### SHORT EXERCISE
Retype all of the data exactly as given.

─── DATA SEGMENT

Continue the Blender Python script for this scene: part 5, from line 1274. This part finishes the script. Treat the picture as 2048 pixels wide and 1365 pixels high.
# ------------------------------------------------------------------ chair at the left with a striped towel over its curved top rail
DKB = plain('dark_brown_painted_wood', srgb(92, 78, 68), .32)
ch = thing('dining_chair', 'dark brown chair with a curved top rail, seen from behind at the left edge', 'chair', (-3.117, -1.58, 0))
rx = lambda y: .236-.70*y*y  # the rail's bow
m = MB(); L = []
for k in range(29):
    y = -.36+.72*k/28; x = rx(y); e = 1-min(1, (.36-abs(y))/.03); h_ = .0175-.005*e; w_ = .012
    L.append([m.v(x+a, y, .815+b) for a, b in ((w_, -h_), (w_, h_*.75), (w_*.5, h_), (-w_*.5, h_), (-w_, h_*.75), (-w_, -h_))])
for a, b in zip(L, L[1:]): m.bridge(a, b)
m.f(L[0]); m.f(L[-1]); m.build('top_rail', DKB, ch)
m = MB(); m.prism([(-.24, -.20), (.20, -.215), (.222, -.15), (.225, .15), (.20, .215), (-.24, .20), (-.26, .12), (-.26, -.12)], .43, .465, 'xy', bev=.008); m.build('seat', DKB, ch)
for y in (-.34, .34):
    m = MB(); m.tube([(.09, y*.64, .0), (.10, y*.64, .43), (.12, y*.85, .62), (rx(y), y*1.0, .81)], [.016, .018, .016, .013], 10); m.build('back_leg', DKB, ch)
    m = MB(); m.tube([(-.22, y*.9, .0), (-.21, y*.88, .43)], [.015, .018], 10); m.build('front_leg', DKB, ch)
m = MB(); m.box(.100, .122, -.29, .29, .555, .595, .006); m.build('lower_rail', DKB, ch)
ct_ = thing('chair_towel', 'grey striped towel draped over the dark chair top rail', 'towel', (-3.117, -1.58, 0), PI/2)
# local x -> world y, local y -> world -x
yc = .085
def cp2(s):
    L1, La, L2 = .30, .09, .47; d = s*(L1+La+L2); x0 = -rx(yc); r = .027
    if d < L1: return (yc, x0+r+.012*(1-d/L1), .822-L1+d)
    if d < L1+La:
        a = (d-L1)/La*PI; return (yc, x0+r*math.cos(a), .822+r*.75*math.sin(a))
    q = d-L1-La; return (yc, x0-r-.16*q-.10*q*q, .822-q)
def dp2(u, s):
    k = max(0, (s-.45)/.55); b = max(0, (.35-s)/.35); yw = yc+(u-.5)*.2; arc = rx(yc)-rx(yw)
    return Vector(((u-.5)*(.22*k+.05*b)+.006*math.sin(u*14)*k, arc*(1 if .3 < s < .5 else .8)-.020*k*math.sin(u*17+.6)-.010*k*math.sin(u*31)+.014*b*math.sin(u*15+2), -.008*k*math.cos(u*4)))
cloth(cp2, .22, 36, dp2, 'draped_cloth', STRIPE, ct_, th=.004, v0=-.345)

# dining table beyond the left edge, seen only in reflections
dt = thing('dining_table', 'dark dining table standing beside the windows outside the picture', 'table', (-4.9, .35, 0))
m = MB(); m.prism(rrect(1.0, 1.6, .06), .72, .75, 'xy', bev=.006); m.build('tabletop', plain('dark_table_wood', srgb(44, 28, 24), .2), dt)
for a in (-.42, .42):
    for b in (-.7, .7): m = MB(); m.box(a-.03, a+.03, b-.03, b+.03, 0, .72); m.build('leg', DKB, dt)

──────

### FINAL ANSWER
Continue the Blender Python script for this scene: part 5, from line 1274. This part finishes the script. Treat the picture as 2048 pixels wide and 1365 pixels high.
# ------------------------------------------------------------------ chair at the left with a striped towel over its curved top rail
DKB = plain('dark_brown_painted_wood', srgb(92, 78, 68), .32)
ch = thing('dining_chair', 'dark brown chair with a curved top rail, seen from behind at the left edge', 'chair', (-3.117, -1.58, 0))
rx = lambda y: .236-.70*y*y  # the rail's bow
m = MB(); L = []
for k in range(29):
    y = -.36+.72*k/28; x = rx(y); e = 1-min(1, (.36-abs(y))/.03); h_ = .0175-.005*e; w_ = .012
    L.append([m.v(x+a, y, .815+b) for a, b in ((w_, -h_), (w_, h_*.75), (w_*.5, h_), (-w_*.5, h_), (-w_, h_*.75), (-w_, -h_))])
for a, b in zip(L, L[1:]): m.bridge(a, b)
m.f(L[0]); m.f(L[-1]); m.build('top_rail', DKB, ch)
m = MB(); m.prism([(-.24, -.20), (.20, -.215), (.222, -.15), (.225, .15), (.20, .215), (-.24, .20), (-.26, .12), (-.26, -.12)], .43, .465, 'xy', bev=.008); m.build('seat', DKB, ch)
for y in (-.34, .34):
    m = MB(); m.tube([(.09, y*.64, .0), (.10, y*.64, .43), (.12, y*.85, .62), (rx(y), y*1.0, .81)], [.016, .018, .016, .013], 10); m.build('back_leg', DKB, ch)
    m = MB(); m.tube([(-.22, y*.9, .0), (-.21, y*.88, .43)], [.015, .018], 10); m.build('front_leg', DKB, ch)
m = MB(); m.box(.100, .122, -.29, .29, .555, .595, .006); m.build('lower_rail', DKB, ch)
ct_ = thing('chair_towel', 'grey striped towel draped over the dark chair top rail', 'towel', (-3.117, -1.58, 0), PI/2)
# local x -> world y, local y -> world -x
yc = .085
def cp2(s):
    L1, La, L2 = .30, .09, .47; d = s*(L1+La+L2); x0 = -rx(yc); r = .027
    if d < L1: return (yc, x0+r+.012*(1-d/L1), .822-L1+d)
    if d < L1+La:
        a = (d-L1)/La*PI; return (yc, x0+r*math.cos(a), .822+r*.75*math.sin(a))
    q = d-L1-La; return (yc, x0-r-.16*q-.10*q*q, .822-q)
def dp2(u, s):
    k = max(0, (s-.45)/.55); b = max(0, (.35-s)/.35); yw = yc+(u-.5)*.2; arc = rx(yc)-rx(yw)
    return Vector(((u-.5)*(.22*k+.05*b)+.006*math.sin(u*14)*k, arc*(1 if .3 < s < .5 else .8)-.020*k*math.sin(u*17+.6)-.010*k*math.sin(u*31)+.014*b*math.sin(u*15+2), -.008*k*math.cos(u*4)))
cloth(cp2, .22, 36, dp2, 'draped_cloth', STRIPE, ct_, th=.004, v0=-.345)

# dining table beyond the left edge, seen only in reflections
dt = thing('dining_table', 'dark dining table standing beside the windows outside the picture', 'table', (-4.9, .35, 0))
m = MB(); m.prism(rrect(1.0, 1.6, .06), .72, .75, 'xy', bev=.006); m.build('tabletop', plain('dark_table_wood', srgb(44, 28, 24), .2), dt)
for a in (-.42, .42):
    for b in (-.7, .7): m = MB(); m.box(a-.03, a+.03, b-.03, b+.03, 0, .72); m.build('leg', DKB, dt)